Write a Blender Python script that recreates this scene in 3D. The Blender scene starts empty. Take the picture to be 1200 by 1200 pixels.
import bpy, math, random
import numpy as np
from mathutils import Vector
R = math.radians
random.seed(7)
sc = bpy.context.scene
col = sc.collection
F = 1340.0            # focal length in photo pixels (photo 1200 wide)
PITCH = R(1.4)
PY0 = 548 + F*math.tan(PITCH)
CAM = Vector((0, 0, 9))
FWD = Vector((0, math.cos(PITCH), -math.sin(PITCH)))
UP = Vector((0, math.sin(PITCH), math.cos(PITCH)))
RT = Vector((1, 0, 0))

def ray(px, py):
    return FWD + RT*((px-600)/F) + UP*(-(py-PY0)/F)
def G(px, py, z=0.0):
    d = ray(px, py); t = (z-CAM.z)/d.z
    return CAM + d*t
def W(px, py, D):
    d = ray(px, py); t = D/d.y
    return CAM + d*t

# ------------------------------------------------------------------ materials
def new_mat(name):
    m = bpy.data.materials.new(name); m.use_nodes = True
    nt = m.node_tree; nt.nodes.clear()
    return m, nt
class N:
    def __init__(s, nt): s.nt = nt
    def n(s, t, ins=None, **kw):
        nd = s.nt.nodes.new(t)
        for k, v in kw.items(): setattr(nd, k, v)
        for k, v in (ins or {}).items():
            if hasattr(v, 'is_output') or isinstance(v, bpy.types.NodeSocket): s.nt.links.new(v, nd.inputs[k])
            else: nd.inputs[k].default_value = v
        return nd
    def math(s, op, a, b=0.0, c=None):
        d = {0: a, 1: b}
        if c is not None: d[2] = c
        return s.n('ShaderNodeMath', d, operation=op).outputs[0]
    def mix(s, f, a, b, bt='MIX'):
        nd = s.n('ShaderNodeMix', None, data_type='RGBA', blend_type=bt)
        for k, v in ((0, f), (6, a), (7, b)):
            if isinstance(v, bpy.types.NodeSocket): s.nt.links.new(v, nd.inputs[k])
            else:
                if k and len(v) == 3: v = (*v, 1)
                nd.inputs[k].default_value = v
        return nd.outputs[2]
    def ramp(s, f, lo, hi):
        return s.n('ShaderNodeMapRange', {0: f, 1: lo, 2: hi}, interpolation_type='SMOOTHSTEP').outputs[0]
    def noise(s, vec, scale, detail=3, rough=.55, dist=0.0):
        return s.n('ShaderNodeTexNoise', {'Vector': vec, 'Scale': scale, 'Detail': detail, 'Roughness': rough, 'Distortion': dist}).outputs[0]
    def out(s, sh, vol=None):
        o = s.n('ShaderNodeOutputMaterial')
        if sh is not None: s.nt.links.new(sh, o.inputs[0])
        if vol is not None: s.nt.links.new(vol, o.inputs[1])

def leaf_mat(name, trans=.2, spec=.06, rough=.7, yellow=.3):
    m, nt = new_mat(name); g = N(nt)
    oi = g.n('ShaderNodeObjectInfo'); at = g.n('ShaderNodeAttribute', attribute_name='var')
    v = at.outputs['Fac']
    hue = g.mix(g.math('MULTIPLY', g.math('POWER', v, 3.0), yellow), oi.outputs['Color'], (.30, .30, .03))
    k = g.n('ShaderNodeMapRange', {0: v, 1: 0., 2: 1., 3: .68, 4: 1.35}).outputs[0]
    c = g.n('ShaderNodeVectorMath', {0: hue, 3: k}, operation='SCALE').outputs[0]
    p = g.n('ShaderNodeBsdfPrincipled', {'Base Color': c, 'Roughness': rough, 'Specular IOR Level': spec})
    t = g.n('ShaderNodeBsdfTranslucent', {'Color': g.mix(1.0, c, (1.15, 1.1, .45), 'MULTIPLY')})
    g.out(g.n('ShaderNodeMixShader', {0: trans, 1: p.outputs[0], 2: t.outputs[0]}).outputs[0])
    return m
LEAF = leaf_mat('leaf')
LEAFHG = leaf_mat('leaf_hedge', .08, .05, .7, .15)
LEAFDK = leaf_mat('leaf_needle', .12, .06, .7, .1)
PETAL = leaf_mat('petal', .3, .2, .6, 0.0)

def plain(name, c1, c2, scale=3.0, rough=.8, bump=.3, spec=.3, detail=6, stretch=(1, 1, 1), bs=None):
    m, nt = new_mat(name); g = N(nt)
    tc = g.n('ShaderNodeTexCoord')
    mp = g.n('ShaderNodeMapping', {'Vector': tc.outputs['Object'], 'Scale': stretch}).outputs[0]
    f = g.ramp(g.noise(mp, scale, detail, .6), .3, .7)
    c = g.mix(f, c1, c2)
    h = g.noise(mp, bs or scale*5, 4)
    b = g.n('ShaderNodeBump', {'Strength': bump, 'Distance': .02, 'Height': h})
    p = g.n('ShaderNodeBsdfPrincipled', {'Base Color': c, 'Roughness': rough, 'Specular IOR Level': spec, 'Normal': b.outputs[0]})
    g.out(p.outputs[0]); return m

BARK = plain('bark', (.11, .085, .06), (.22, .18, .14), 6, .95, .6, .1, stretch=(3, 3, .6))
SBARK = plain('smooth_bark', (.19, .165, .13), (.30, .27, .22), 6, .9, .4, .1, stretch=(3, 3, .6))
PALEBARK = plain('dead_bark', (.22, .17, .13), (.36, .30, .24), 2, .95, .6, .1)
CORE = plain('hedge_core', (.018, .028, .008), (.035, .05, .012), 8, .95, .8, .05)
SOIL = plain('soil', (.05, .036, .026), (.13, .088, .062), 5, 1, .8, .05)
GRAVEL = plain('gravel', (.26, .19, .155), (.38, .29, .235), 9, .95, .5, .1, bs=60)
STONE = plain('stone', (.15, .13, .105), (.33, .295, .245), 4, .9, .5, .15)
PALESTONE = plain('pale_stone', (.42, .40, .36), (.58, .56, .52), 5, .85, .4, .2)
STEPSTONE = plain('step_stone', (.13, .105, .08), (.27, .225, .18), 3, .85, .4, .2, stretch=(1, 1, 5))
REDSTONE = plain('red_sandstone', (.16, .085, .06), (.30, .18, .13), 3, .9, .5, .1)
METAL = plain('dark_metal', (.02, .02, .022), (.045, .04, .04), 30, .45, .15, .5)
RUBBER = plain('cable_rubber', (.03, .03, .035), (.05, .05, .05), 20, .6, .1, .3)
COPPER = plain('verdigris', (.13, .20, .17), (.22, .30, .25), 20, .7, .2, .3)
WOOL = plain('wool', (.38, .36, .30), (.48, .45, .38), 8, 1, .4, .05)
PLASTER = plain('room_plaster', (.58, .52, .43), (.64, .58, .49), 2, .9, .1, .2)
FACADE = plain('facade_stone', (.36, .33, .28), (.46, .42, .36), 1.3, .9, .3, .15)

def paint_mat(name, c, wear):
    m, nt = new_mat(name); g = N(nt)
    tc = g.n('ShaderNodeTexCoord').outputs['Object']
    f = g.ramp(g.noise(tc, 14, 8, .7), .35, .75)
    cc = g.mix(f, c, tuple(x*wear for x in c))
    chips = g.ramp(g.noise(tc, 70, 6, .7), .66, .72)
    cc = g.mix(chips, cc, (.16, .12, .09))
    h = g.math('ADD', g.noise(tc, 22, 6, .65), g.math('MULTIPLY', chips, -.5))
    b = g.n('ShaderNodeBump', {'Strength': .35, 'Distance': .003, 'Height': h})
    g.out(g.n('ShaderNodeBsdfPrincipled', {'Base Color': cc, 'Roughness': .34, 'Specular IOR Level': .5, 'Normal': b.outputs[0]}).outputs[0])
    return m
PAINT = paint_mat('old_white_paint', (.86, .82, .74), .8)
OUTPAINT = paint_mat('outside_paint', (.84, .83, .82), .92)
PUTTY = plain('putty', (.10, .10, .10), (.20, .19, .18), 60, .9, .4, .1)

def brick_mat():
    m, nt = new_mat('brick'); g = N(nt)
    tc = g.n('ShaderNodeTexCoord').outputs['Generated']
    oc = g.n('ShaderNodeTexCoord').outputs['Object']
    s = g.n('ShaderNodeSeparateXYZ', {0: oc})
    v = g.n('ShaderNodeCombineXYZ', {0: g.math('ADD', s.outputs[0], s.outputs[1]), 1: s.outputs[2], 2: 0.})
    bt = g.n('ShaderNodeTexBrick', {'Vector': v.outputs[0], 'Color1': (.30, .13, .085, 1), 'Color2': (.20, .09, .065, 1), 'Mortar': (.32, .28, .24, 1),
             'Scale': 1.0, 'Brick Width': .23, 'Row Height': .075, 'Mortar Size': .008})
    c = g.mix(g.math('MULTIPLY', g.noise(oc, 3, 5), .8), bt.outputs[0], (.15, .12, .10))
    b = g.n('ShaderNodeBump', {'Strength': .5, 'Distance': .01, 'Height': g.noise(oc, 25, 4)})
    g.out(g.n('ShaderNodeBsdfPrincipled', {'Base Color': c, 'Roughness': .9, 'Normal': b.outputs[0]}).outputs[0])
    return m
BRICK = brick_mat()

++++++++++

▶ What is needed
Retype only the lines running from the top of the listing to the line that holds "RT = Vector((1, 0, 0))", both ends included.

▶ Written response
Write a Blender Python script that recreates this scene in 3D. The Blender scene starts empty. Take the picture to be 1200 by 1200 pixels.
import bpy, math, random
import numpy as np
from mathutils import Vector
R = math.radians
random.seed(7)
sc = bpy.context.scene
col = sc.collection
F = 1340.0            # focal length in photo pixels (photo 1200 wide)
PITCH = R(1.4)
PY0 = 548 + F*math.tan(PITCH)
CAM = Vector((0, 0, 9))
FWD = Vector((0, math.cos(PITCH), -math.sin(PITCH)))
UP = Vector((0, math.sin(PITCH), math.cos(PITCH)))
RT = Vector((1, 0, 0))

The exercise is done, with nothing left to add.